Friday, May 15, 2009

Forgiveness and Willie McNair

Alabama executed Willie McNair last night. Though countless people wrote to the governor begging him to spare McNair's life, he chose instead only to sign new legislation allowing more of the victim's family members to witness the execution.

Via Death Penalty News, one of these family member's reaction to the execution:

Wayne Riley, the youngest of the sons, issued a statement afterward: "I thank God for keeping myself, my 4 brothers and my sister alive and in good health so that we were able to see justice finally done. I ask that you pray for my family in the coming days and for the Willie McNair family, too, for they ... have suffered for what he has done."

Wayne Riley also said: "I can forgive Willie McNair for what he did because he paid the price with his life."

"I can forgive Willie McNair...because he paid the price with his life." Riley's statements caught my attention because they capture perfectly the accepted "Christian" pro-death penalty response to executions. A reference to "justice" having been done, a request for prayers for both his family and McNair's (though without acknowledging that the pain to McNair's family has in part been inflicted by the state and all of those who worked together to kill him--Instead the blame is put solely with McNair) and a cheap reference to being able to forgive McNair now that he is dead.

Why do I use the word cheap? Because the Christian ethic of agape calls for loving your enemy without relying on violence. You can't punch someone out and then say you forgive them as they lie bleeding on the floor and truly believe that you have done just what Jesus would have done. Yet with the death penalty system this is exactly what many Christians try to do--with the key difference that the other person will never get up, their life is gone, as is their capacity to live in loving community with other people. They will never experience the redemptive power of your forgiveness and you've really missed out on it too, having never asked yourself to take the spiritually challenging step of forgiving them while they were still able to be in relationship with you.

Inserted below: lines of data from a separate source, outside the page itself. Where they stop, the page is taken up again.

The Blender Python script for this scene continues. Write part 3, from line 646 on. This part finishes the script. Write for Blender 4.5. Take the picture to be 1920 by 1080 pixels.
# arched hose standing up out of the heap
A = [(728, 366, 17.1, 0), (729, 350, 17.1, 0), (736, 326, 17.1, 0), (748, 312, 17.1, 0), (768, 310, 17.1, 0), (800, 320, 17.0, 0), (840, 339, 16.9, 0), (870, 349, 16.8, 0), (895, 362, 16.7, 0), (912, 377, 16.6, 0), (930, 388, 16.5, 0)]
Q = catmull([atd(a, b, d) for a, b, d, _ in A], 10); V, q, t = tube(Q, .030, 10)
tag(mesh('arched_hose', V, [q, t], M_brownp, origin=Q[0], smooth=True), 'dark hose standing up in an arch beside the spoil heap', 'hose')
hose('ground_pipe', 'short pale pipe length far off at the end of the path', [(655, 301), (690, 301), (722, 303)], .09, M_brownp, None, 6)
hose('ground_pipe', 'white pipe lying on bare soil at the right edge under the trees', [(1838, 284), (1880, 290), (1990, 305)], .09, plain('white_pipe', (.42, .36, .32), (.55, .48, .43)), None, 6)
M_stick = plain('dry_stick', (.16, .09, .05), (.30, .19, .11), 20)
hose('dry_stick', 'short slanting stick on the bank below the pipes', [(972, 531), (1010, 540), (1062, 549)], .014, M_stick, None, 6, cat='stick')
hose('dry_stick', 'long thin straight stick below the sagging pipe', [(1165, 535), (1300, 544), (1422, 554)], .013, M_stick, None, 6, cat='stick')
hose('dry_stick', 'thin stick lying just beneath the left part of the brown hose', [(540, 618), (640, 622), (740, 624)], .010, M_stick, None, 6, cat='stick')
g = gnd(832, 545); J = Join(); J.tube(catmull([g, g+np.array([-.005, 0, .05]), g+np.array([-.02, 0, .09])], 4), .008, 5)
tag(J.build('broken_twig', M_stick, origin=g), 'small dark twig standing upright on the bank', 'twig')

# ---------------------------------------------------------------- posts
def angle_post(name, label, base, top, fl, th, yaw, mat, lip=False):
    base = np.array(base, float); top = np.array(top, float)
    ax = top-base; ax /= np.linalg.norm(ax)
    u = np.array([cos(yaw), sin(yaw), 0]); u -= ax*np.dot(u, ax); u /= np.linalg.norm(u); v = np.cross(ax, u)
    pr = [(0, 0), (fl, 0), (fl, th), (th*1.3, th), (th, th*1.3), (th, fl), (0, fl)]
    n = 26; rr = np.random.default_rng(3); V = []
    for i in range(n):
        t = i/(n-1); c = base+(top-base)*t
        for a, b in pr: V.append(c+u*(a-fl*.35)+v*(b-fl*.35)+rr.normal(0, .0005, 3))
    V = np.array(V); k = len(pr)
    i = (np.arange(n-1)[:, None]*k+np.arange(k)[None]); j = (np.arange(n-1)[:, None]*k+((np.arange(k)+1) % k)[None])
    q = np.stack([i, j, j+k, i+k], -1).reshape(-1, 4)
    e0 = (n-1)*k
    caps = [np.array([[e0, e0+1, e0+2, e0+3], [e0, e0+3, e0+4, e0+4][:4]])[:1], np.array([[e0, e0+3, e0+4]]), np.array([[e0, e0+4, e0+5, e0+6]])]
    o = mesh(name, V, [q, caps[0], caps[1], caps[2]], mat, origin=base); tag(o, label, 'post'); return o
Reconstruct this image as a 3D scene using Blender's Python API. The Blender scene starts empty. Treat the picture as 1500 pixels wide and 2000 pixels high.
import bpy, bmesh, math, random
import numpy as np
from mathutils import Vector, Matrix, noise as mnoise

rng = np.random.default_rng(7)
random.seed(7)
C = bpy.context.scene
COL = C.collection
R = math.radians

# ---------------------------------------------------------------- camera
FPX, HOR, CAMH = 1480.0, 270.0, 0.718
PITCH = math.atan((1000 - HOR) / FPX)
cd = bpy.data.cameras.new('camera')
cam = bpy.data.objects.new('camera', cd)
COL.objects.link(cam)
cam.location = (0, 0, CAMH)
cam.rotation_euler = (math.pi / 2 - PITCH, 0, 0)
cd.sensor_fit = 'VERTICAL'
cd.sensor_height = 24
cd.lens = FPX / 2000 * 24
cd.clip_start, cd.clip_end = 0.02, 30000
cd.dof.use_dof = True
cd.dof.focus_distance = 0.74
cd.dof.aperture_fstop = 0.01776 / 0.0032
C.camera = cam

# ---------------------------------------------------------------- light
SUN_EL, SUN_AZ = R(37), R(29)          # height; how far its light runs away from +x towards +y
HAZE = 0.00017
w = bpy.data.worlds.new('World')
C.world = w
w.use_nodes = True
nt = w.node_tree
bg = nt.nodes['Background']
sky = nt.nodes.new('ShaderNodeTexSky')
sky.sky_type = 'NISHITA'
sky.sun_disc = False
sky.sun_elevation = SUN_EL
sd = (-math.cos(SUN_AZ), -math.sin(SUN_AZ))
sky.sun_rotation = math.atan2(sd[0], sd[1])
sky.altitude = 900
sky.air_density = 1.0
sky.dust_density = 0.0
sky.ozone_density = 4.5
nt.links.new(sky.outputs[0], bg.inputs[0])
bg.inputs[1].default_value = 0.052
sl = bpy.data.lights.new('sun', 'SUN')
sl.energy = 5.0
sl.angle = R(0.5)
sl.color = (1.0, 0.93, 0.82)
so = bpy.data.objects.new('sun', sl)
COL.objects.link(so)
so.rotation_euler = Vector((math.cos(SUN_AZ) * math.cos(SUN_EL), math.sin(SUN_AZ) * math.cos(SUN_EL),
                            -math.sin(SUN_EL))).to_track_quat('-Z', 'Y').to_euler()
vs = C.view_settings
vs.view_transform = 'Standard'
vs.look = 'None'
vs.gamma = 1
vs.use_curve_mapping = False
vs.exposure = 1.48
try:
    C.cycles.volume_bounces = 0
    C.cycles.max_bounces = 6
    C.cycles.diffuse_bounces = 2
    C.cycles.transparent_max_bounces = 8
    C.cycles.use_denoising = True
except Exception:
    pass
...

Being critical of what Riley says will seem out of bounds to some; we often believe that victims should be treated with kid gloves. But living in community means sometimes calling your community members to be accountable for the way they are living and the choices they are making. Riley is within his rights to have decided that he wanted to have the government kill his relative's murderer and to have done everything he could to make that happen. But those actions were not consistent with the Christian ethics of love and forgiveness, and he and everyone else who supports capital punishment should stop pretending that they are.